Ana muhalefet, Türkiye'yi Ortadoğu denkleminin dışına atmak istiyor. 14 seçim AK Parti birinci sırada, sen kaçıncı sıradasın. Batı'da bırakıp koltuğu gidiyorlar, sen yapıştın gitmiyorsun. Ülkemizin, milletimizin çıkarlarını güçlendirmek için çalışırken en çok muhalefetin saldırılarına maruz kalıyoruz. PKK'yı yerle yeksan ediyoruz, FETÖ'ye dünyayı dar ediyoruz, Suriye'de terörün önünü kesiyoruz, ekonomik saldırıları boşa çıkarıyoruz karşı cevap CHP'den geliyor.

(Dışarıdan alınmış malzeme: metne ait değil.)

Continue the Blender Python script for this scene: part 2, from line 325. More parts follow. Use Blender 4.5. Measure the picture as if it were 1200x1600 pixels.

İsrail Başbakanı Türkiye'ye en alçak ifadelerle saldırdı. Netanyahu denen adam bizi Kıbrıs'ta işgalci olmakla suçlayan İsrail Başbakanın sanırım dili sürçtü. Kendilerinin Filistin'de işgalci olduklarını kadınları, çocukları, masum insanları öldürdüğünü söyleyecekti. Netanyahu sen yanlış kapıya vurdun. Erdoğan mazlumların sesidir, sen zalimlerin sesisin. Sen devlet terörü estiriyorsun, siz kadınları, çocukları tekmeleyerek askerinizle, polisinizle sürükleyerek götürüyorsunuz.
CHP'nin yakası sanatçı yalaka kılıklı borazan var. Bunlardan 3'ü CHP'nin resmi yayın organı olan televizyonda benim hakkımda atıp tutmuşlar. Önce "Gergedan nesli" diyerek hakarete başlamışlar. Hızlarını alamayıp işi iç savaş goygoyculuğuna götürmüşler. Milletin iradesine zerre kadar saygıları yok. Kendi istedikleri gibi demokrasi olmazsa belki lideri, yani beni ayaklarından asarlarmış. Hepiniz topunuz cellat olsa ne yazar? Biz şehadete inanmışız. İmanınız yok ki onu konuşalım. Belki "Mahzenlere zehirlenerek ölür" demişler. Belki "Başka liderlerin yaşadıklarını yaşar" demişler. Bunların isimleri vermeyeceğim, bunlarla yargıda gereği yapılacak. Bu sanatçı müsveddesi, bunların bedelini ödeyecekler. Bunlara verilecek en iyi ders bunları sandığa gömmektir.